According to an account by Survival International (SI), an organization championing for tribal peoples around the world, “Gunshots and screams are audible in the footage and fires appear to have been lit in nearby fields.

“The attack is highly likely to be part of escalating attempts by the powerful local agri-business and ranching interests – closely linked to the recently established interim government – to illegally evict the Guarani from their ancestral land and to intimidate them with genocidal violence and racism,” according to the SI press statement.

SI also reported that in the prior week there was an attack by gunmen against a Guarani community known as Pyelito Kue.

Guarani Kaiowa leader Tonico Benites went on a speaking tour in Europe in May in an effort to publicize the need for international support and pressure on the Brazilian government.

“A slow genocide is taking place. There is a war being waged against us. We are scared. They kill our leaders, hide their bodies, intimidate and threaten us,” Benites said.

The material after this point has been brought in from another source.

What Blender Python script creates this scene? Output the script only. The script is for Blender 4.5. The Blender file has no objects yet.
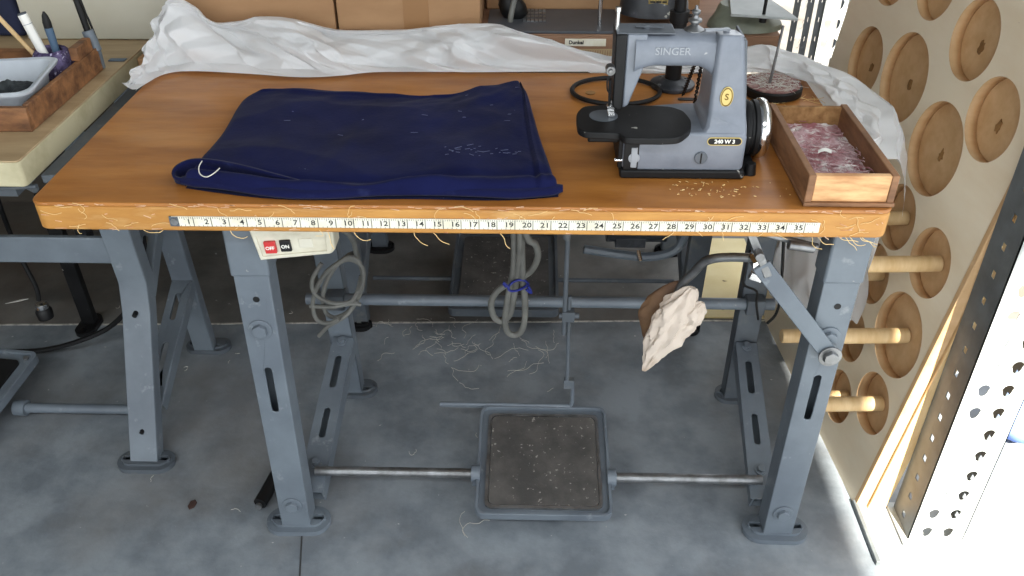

“We are fighting always for our land. Our culture does not allow violence but the ranchers will kill us rather than give it back. Most of the land was taken in the 1960s and 70s. The ranchers arrived and pushed us out. The land is good quality, with rivers and forest. Now it is very valuable.”

As a result of the continuing violence, SI, along with the Indigenous Missionary Council (CIMI) and other human rights groups are lobbying for protection of the Guarani Kaiowa and other Indigenous Peoples being killed and harassed in various parts of Brazil.

However, the Aty Guasu movement of the Guarani communities in Brazil have issued a call in social media for 30,000 men to prepare for an organized resistance to the violence.

As of press time the Brazilian government has not officially responded to the activists or the Guarani Kaiowa communities.